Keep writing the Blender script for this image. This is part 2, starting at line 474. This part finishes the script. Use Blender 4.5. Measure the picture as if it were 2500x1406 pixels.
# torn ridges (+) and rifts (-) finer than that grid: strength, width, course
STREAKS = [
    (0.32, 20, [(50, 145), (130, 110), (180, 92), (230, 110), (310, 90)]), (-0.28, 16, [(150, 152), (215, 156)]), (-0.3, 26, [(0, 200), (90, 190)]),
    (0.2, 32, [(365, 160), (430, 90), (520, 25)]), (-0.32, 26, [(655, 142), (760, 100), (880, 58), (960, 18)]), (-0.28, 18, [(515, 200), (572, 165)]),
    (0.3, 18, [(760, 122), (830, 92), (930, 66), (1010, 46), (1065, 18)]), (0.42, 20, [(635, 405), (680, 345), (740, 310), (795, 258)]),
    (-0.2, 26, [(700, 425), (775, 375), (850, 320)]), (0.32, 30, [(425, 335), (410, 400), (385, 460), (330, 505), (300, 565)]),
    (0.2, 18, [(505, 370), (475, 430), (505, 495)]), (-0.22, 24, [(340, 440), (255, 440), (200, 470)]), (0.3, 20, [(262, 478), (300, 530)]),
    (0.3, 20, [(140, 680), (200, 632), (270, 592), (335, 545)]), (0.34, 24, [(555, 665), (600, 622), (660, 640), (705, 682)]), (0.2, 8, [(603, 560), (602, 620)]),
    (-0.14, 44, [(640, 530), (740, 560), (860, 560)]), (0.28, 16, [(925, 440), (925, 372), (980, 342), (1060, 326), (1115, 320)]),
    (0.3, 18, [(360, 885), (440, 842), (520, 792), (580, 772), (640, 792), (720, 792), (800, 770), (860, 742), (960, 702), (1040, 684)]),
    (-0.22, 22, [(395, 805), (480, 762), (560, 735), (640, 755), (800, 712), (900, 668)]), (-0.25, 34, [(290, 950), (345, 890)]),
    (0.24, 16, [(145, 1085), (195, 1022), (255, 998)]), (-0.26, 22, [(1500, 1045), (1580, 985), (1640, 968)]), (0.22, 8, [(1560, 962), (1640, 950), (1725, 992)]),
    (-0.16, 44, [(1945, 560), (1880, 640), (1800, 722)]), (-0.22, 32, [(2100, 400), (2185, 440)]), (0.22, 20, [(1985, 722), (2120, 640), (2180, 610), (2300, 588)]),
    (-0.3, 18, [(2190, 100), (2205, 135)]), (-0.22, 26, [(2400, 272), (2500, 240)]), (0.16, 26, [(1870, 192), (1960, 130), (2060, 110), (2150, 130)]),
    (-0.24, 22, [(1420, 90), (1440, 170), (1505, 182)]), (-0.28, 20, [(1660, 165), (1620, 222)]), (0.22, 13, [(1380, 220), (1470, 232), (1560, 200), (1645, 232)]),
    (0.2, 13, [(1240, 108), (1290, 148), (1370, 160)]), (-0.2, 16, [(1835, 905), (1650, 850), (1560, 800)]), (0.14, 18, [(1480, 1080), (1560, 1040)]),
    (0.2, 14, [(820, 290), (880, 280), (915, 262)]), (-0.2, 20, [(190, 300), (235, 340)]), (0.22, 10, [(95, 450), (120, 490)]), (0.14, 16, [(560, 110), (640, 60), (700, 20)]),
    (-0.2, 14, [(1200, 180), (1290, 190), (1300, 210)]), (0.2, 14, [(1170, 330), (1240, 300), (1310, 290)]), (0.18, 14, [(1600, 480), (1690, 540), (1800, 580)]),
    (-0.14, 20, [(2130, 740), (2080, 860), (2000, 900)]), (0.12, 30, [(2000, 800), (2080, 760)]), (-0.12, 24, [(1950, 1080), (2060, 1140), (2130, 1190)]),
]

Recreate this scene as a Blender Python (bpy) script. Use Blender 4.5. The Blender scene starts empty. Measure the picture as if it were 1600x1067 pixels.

Directions:
Going over the lines above, work out how many include "Measure", then give only that number.

Finished answer:
2